— WORK TO BE COMPLETED —
Repeat verbatim, and only, the lines of the data below, beginning at the line that contains "Keep writing the" and stopping after the line that contains "co = flat(body.build('canvas', MC['pink'], art))".

— RECORD EXTRACTS —
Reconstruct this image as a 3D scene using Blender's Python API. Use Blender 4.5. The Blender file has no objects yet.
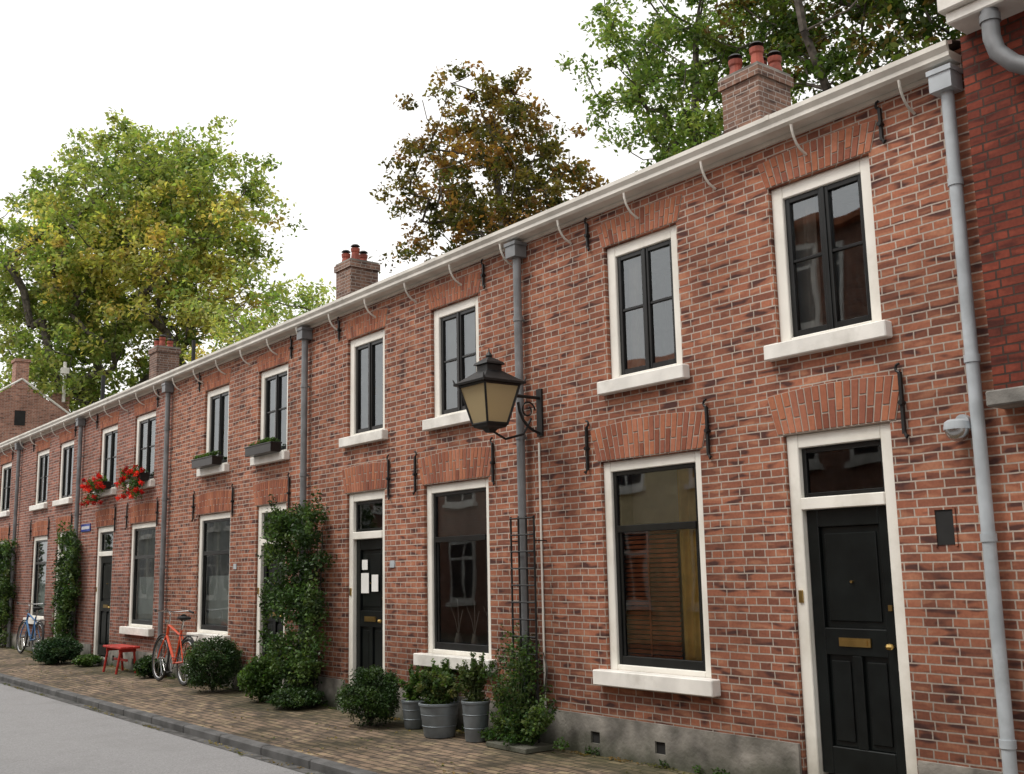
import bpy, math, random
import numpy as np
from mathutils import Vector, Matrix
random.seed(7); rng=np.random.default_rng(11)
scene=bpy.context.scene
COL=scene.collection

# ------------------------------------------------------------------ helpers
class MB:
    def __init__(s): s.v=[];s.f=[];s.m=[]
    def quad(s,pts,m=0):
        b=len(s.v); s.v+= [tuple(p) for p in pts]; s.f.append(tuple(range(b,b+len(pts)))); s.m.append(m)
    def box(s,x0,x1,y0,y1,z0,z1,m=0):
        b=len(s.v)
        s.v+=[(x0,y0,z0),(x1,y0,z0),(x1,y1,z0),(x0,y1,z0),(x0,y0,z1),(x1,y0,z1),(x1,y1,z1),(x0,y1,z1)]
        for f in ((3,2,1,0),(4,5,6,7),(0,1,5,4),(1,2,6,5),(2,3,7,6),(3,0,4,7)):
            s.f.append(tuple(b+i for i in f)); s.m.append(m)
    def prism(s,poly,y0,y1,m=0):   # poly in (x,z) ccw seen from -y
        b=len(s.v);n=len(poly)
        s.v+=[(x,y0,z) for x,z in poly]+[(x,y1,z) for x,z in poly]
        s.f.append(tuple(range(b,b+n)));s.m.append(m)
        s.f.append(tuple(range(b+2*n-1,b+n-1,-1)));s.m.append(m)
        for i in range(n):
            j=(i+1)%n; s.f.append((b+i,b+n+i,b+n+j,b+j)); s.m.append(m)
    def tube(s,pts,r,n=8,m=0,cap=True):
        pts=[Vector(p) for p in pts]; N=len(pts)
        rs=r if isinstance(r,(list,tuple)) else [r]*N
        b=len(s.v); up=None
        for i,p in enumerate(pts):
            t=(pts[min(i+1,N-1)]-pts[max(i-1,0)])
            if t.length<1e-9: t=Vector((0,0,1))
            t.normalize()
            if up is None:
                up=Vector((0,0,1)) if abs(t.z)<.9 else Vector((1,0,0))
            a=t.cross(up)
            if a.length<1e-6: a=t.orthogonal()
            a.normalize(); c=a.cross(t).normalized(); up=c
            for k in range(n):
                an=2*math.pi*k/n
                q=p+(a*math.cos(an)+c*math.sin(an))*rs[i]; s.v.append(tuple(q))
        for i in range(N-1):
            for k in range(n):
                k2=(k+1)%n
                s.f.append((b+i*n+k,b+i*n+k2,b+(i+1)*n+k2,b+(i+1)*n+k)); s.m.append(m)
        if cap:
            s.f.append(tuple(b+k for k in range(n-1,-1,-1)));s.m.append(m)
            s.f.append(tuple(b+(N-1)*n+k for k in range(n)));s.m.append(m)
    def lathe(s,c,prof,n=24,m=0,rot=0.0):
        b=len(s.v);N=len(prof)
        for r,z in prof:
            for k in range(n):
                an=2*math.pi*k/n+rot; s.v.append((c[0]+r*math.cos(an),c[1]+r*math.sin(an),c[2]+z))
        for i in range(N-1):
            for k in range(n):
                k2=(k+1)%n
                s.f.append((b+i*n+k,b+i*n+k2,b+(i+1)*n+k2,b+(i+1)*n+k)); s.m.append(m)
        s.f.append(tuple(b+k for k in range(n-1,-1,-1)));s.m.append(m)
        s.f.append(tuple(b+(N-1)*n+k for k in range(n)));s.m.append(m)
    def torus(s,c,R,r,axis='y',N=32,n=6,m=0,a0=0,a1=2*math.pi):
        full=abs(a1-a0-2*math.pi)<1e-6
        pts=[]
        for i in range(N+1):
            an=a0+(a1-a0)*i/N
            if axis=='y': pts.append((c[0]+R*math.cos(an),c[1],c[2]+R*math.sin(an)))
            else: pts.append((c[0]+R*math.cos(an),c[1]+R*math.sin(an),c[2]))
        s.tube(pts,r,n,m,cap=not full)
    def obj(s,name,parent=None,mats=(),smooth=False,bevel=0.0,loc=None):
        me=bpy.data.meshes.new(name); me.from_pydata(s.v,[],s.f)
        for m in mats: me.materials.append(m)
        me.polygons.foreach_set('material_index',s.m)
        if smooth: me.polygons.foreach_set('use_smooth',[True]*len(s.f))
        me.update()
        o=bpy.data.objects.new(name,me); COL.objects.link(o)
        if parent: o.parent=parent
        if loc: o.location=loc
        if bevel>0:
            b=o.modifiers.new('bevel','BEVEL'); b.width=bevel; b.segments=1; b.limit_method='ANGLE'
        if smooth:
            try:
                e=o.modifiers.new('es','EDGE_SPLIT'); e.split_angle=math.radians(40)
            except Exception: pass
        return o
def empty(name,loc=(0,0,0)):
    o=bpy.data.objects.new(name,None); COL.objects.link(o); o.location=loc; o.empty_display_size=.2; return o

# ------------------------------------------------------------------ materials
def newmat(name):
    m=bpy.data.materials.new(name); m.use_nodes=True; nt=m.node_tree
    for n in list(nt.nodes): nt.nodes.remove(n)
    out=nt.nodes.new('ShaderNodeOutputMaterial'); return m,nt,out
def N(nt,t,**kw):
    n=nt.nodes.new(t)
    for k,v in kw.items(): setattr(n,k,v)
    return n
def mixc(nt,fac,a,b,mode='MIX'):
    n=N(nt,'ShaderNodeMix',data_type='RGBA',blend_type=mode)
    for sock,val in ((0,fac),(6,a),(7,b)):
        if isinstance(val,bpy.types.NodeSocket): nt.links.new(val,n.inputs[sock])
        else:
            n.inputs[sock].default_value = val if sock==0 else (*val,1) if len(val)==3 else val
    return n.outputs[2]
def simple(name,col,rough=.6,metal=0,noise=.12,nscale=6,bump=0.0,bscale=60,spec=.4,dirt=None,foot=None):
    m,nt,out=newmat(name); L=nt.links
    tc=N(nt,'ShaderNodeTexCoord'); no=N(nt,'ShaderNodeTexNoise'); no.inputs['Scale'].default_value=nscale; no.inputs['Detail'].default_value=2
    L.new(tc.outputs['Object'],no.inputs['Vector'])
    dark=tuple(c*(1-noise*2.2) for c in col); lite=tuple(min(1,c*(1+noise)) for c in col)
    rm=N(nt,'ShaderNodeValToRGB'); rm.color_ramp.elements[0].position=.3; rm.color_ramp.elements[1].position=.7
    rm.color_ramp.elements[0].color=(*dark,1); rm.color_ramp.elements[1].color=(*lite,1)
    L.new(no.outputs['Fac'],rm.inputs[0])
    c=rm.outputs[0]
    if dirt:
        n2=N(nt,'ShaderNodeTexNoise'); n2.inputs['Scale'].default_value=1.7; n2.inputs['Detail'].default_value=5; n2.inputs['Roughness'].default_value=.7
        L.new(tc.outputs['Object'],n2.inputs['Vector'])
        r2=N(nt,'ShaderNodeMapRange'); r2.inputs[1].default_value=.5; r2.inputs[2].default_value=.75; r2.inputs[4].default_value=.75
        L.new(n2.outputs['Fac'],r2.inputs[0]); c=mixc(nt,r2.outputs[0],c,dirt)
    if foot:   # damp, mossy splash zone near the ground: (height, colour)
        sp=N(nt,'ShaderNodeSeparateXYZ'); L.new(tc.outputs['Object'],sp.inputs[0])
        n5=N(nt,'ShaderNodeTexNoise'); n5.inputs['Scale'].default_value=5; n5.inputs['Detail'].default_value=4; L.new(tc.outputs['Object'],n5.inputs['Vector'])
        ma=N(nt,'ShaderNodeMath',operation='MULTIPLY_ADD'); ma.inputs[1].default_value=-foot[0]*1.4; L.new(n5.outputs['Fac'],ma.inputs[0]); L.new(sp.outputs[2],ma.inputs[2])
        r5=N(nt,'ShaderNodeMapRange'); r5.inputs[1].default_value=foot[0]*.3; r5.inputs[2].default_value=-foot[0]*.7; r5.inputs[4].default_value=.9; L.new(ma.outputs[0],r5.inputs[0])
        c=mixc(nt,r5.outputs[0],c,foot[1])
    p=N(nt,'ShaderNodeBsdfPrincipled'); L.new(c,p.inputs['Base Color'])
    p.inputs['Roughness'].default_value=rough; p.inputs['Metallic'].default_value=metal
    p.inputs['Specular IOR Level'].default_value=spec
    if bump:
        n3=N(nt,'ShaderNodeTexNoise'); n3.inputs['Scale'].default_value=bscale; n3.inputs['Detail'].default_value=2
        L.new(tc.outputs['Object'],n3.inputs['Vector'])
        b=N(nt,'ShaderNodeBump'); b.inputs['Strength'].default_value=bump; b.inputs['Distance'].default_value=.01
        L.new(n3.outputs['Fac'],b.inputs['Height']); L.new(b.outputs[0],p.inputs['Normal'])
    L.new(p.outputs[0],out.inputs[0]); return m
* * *
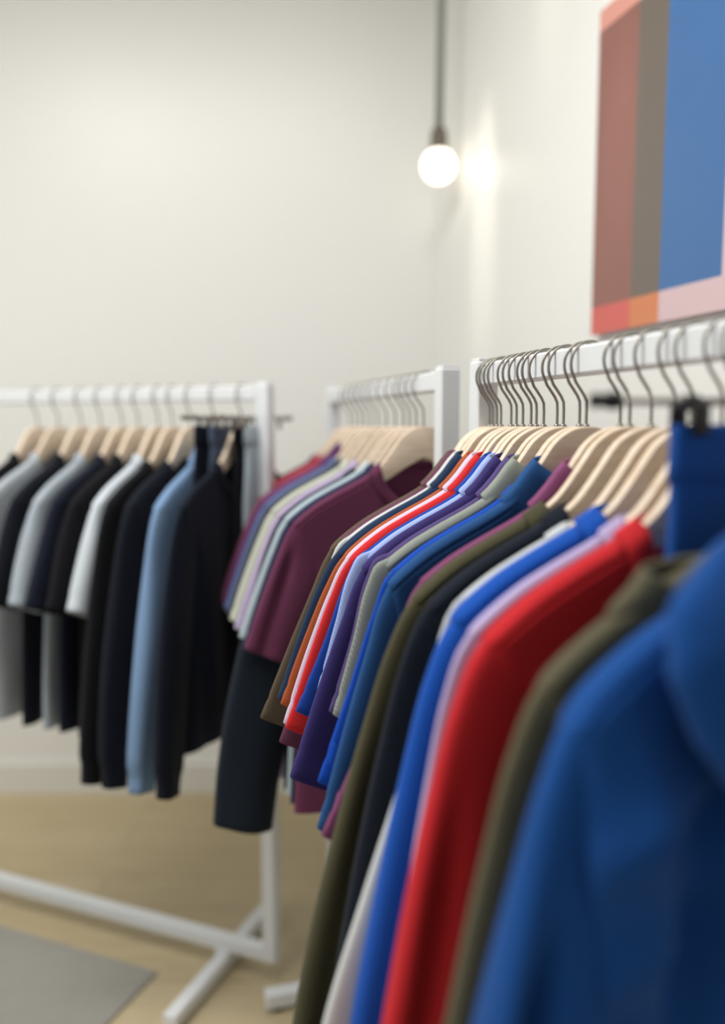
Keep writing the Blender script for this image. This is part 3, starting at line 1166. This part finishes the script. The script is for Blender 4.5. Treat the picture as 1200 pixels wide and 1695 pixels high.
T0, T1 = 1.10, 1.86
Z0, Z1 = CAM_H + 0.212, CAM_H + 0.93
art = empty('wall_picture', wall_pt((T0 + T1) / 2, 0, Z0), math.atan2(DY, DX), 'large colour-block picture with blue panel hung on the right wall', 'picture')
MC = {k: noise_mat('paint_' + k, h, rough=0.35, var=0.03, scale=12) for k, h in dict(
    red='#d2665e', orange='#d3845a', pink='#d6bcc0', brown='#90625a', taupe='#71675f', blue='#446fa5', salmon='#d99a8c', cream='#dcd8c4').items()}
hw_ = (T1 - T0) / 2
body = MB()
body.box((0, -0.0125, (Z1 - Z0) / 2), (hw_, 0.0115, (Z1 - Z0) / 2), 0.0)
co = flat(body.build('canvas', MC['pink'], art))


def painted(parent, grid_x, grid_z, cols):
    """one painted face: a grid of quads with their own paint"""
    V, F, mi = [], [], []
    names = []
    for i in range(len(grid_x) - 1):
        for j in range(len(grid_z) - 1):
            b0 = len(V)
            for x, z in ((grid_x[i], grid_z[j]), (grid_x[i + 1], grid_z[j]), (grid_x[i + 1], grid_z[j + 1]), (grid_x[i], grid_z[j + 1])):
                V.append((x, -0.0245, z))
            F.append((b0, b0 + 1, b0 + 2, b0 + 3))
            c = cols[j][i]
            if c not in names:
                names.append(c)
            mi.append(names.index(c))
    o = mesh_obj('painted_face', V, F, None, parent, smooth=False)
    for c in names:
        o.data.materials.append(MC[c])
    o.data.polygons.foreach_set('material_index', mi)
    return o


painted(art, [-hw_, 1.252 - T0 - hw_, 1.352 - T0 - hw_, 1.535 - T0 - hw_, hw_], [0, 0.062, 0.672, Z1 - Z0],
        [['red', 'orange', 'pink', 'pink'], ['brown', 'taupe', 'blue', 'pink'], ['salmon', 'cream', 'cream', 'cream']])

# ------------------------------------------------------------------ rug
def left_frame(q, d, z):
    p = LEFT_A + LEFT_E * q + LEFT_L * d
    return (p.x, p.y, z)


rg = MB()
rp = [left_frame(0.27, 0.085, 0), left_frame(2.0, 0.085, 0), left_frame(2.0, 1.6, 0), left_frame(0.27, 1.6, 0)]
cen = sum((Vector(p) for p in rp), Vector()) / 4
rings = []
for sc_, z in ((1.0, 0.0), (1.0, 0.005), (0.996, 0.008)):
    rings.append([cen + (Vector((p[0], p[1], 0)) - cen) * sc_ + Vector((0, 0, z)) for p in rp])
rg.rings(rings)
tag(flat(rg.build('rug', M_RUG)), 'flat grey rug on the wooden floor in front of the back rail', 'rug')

— SOLUTION FOR THIS EXERCISE —
Keep writing the Blender script for this image. This is part 3, starting at line 1166. This part finishes the script. The script is for Blender 4.5. Treat the picture as 1200 pixels wide and 1695 pixels high.
T0, T1 = 1.10, 1.86
Z0, Z1 = CAM_H + 0.212, CAM_H + 0.93
art = empty('wall_picture', wall_pt((T0 + T1) / 2, 0, Z0), math.atan2(DY, DX), 'large colour-block picture with blue panel hung on the right wall', 'picture')
MC = {k: noise_mat('paint_' + k, h, rough=0.35, var=0.03, scale=12) for k, h in dict(
    red='#d2665e', orange='#d3845a', pink='#d6bcc0', brown='#90625a', taupe='#71675f', blue='#446fa5', salmon='#d99a8c', cream='#dcd8c4').items()}
hw_ = (T1 - T0) / 2
body = MB()
body.box((0, -0.0125, (Z1 - Z0) / 2), (hw_, 0.0115, (Z1 - Z0) / 2), 0.0)
co = flat(body.build('canvas', MC['pink'], art))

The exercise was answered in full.